Tomlins adds: “Team news, signings – these are the areas that the clubs will self-evidently know about first. And the fans are willing to pay to know these things. Since we’ve started marketing them properly, alerts are up across our base by between 40 and 140 per cent a year.”

Of course, it’s video that excites most interest in observers of the space. Sky has promoted its 24/7 highlights package hard over the last year – with some success.

But these rights revert back to clubs after 12 hours, which means a club like Man Utd can sell subscriptions that include clip highlights that go live early on Sunday morning (after a 3pm Saturday kick-off). It’s also at liberty to package historical video, press interviews and so on.

The increasing autonomy of the clubs is accelerating the drift of football off-portal.
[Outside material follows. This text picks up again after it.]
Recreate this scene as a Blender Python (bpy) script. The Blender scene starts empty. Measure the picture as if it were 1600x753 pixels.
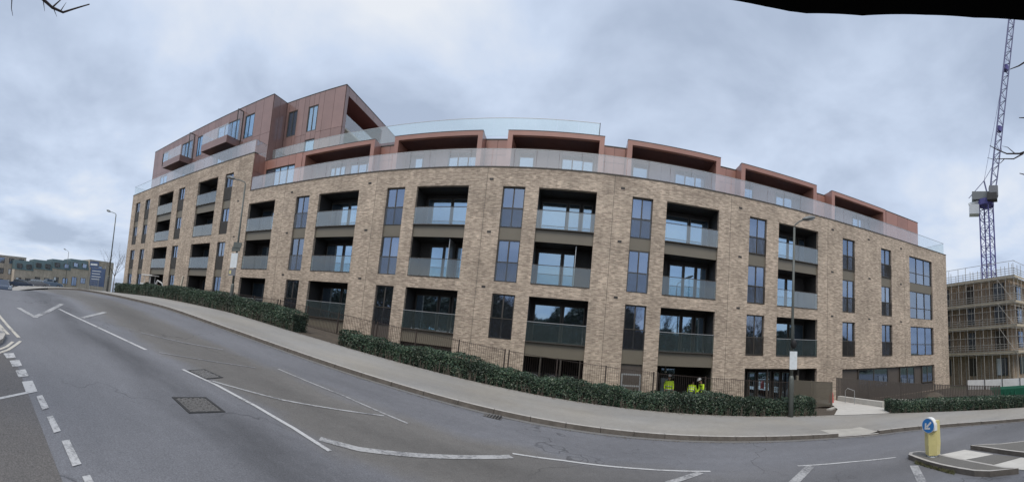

And with so much traffic on these sites, there’s considerable potential for advertising.

Mike Dunphy, the former head of MUmobile who now runs MD Media Consulting, is aware of the opportunity, but knows it won’t be easy to mine. He says: “The clubs will have to be careful because of all their endorsements. They cannot endanger these relationships.”

The money paid by these sponsors can be huge. But they can be amenable. O2, which is the official telco of Arsenal for example, is happy for Infomedia to take its products to other operator decks.

Meanwhile, other sponsors seem uninterested in the mobile content option. Samsung pays Chelsea £13m a year for shirt sponsorship and has content rights outside the UK and Ireland. Yet it doesn’t embed any Chelsea content in its handsets or even offer products on its Fun Club mobile portal.

But then Chelsea doesn’t have any fans or history, so why should it?*

*Tim Green is a sour Tottenham Hotspur fan, which explains his bitter editorialising here.